• **Task instructions**
Reproduce each line from the first in the data through the line that contains "PI = math.pi" exactly; give nothing else.

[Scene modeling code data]
================================
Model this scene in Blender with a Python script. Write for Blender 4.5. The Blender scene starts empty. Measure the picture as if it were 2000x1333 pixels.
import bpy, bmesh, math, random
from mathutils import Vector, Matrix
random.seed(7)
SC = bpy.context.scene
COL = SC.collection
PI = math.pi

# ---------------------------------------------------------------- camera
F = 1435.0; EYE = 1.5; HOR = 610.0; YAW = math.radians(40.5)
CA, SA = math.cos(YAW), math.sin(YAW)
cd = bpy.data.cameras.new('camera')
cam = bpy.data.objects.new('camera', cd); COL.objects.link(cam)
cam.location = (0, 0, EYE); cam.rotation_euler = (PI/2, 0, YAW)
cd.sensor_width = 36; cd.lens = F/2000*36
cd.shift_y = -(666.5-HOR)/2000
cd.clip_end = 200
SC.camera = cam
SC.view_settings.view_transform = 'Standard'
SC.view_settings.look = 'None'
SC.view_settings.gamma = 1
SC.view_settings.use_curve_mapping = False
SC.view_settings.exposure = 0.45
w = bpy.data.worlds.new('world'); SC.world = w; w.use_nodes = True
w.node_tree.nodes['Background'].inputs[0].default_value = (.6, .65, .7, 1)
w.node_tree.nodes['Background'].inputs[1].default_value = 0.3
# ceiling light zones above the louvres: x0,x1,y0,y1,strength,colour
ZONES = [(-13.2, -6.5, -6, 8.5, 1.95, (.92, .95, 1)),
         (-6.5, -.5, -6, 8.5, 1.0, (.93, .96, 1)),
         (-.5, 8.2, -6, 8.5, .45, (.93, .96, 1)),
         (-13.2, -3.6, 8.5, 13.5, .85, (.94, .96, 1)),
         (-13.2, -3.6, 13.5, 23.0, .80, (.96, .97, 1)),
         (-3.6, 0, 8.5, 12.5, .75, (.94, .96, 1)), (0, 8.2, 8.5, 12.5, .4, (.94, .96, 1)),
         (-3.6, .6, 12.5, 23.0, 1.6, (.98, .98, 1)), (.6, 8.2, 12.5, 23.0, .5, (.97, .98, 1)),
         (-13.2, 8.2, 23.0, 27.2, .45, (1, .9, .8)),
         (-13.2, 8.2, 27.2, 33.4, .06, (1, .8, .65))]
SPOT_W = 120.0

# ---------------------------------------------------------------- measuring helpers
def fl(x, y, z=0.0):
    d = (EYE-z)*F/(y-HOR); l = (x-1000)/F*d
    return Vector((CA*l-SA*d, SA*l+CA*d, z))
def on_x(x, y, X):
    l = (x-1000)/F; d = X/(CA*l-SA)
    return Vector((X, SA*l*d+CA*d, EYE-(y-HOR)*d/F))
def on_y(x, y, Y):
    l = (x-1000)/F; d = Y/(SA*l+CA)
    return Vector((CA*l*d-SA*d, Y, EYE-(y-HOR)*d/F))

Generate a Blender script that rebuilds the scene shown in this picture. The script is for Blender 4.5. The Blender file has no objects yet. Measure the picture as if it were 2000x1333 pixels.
================================
• **Response**
Model this scene in Blender with a Python script. Write for Blender 4.5. The Blender scene starts empty. Measure the picture as if it were 2000x1333 pixels.
import bpy, bmesh, math, random
from mathutils import Vector, Matrix
random.seed(7)
SC = bpy.context.scene
COL = SC.collection
PI = math.pi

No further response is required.